Einen guten Appetit? Wie weltlich, wie menschlich, wie grundbedürfnisorientiert unser neuer Stellvertreter Gottes auf Erden doch ist. Er hat verstanden: Liebe geht durch den Magen. Lasst es euch schmecken, nährt eure Wohlstandsbäuchlein, liebe Römer, esst die Eier. Und liebt euch.

So ähnlich sieht das auch Kolumnistin Silke Burmester (Spiegel online). Zumindest das mit dem Lieben, das wünscht sie sich auch. Kopf aus, Gefühl ein. Kondom weg. Das sollen wir von dem Osterhasen lernen: „Rammeln ohne Sinn und Verstand.“ Und damit das klappt, wünscht sie sich von dem Osterhasen in diesem Jahr keine Eier, sondern Rauschmittel. Für ganz viel Nachwuchs.

Auferstehung = Sieg der Utopie

Ihr Kollege, Jakob Augstein, hat sicherlich auch Hunger nach Fleisch und Körper, aber vor allem nach Utopien und Geist. Damit es der Nachwuchs mal nicht noch schlechter haben wird. Wir danken Jakob Augstein, der sich an Ostern, dem Fest der Auferstehung, an die alles überstrahlende Kraft der Utopie erinnert. Er deutet die Auferstehung als Sieg des utopischen Denkens. Schließlich komme der Tod daher wie ein Finanzkapitalist, der sagt: Es gibt keine Alternative. Da jedoch die Auferstehung Jesu diese Worte als Lügen entlarve, gebe es eine Alternative. Immer. Daraus will Augstein lernen, für die Politik. Der erste Schritt: Augstein wird selbst Utopist. In einer von Mittelmäßigkeit durchtrieften Zeit schlussfolgert er: „Nur das Radikale ist realistisch.“

Und deshalb wünschen wir uns zu Ostern neben Eiern, Rauschgift und Liebe vor allem Radikalität. Im Denken – besonders im Umdenken – sowie im Handeln. Um dem Zeitgeist entgegenzuwirken. Die Entwicklungen der letzten Jahre – wir bündeln sie hier lapidar unter dem Wort Krise – haben zu einer Orientierungslosigkeit geführt, die radikales Denken leicht im Keim erstickt. Entfremdung führt zu Ohnmacht. Und Wut, die treibende Kraft der Veränderung, wird durch Angst, den lähmenden Ballast der Mittelmäßigkeit, ausgebremst.

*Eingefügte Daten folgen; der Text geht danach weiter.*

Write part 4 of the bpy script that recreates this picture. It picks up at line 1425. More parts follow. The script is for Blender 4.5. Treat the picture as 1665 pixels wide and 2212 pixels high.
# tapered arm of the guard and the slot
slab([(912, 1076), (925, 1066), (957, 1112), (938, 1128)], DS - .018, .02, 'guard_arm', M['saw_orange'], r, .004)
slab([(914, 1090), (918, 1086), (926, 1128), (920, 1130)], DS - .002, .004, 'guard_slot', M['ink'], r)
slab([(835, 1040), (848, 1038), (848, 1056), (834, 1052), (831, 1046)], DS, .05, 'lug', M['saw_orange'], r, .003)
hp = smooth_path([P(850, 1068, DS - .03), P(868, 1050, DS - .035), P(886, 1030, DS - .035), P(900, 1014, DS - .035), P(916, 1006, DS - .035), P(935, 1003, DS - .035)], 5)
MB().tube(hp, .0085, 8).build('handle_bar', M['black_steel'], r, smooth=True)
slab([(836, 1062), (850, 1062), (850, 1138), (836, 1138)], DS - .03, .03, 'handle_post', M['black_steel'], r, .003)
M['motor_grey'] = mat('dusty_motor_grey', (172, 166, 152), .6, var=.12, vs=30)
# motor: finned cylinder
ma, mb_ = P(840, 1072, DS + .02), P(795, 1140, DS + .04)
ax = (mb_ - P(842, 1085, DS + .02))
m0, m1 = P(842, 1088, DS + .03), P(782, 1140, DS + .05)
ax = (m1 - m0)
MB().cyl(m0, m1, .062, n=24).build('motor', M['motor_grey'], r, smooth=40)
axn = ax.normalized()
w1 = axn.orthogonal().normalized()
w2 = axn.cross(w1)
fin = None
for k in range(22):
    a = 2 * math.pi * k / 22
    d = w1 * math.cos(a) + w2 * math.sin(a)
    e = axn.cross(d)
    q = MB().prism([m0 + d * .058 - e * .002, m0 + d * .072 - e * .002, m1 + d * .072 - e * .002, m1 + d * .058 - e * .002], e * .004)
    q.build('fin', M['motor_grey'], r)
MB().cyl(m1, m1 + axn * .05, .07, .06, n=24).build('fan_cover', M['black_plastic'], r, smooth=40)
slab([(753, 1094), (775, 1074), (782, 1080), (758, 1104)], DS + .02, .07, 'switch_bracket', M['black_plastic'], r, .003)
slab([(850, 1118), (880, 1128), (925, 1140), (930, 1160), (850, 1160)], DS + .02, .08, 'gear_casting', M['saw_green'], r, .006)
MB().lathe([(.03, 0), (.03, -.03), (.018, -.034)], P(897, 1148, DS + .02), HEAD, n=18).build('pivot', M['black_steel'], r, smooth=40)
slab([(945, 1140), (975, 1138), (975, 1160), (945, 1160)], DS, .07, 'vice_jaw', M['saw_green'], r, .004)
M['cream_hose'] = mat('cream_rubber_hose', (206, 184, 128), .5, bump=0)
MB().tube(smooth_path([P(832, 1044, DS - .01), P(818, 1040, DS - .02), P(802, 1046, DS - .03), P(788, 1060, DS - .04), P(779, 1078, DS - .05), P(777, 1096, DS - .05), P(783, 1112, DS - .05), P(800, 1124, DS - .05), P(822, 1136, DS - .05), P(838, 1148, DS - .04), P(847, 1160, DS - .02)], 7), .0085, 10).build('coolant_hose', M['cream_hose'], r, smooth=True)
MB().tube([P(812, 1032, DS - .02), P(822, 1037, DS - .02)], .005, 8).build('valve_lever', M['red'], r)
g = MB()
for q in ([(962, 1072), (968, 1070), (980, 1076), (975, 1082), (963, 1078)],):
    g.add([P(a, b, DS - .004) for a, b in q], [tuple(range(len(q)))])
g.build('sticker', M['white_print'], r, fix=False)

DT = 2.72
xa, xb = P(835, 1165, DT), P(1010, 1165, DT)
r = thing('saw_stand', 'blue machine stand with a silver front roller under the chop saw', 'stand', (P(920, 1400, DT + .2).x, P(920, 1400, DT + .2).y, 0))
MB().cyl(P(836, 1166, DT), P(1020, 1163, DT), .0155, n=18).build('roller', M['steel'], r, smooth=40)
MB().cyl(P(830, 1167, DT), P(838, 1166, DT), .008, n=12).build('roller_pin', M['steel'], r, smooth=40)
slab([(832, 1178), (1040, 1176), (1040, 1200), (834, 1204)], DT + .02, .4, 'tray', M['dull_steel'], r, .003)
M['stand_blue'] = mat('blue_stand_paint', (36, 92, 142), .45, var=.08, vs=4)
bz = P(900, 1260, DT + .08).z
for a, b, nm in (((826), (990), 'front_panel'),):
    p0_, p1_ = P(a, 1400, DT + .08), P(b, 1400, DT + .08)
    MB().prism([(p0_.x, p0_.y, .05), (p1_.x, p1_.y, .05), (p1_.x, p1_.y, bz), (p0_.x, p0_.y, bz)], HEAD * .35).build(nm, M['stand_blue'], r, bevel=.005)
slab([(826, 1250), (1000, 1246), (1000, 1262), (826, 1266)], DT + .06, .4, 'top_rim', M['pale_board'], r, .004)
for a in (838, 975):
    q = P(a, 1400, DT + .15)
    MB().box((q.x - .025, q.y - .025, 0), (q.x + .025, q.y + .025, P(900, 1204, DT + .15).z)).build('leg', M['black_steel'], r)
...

Statt Radikalität und Utopie-Denken schlagen die Stunden der Kleingeisterei. Es wuchern Moral und Vorwurf, überall entstehen neue Feindbilder und alte werden genährt, Kontrollwahn macht sich breit.

Doch welche Moral? Kontrolle von was? Und wer ist überhaupt der Feind? In einer Zeit, in der die Zukunft ihre Richtung verloren hat, müssen alte, aus vergangenen Zeiten noch übrig gebliebene Anker der Gesellschaft aus ihren ohnehin rostigen Schrauben herausgerissen werden. Das Schiff muss wieder frei treiben, auf dem Ozean der Alternativen.

Wie der neue Hafen einmal aussehen wird, das weiß keiner. Auch Augstein nicht. Doch der Papst wünscht uns einen guten Appetit und die Spiegel-Kolumnistin feiert den ungezügelten Sex als Helden der Gegenwart. Das ist doch schon einmal ein Anfang, ein kleiner Anfang der Grenzüberschreitungen, die dringend notwendig sind, wollen wir nicht in unserem Käfig ersticken, während der Hase über das Feld hoppelt. Vielleicht sollten wir damit anfangen, den Begriff der Freiheit neu zu denken. Und den des Appetits gleich mit.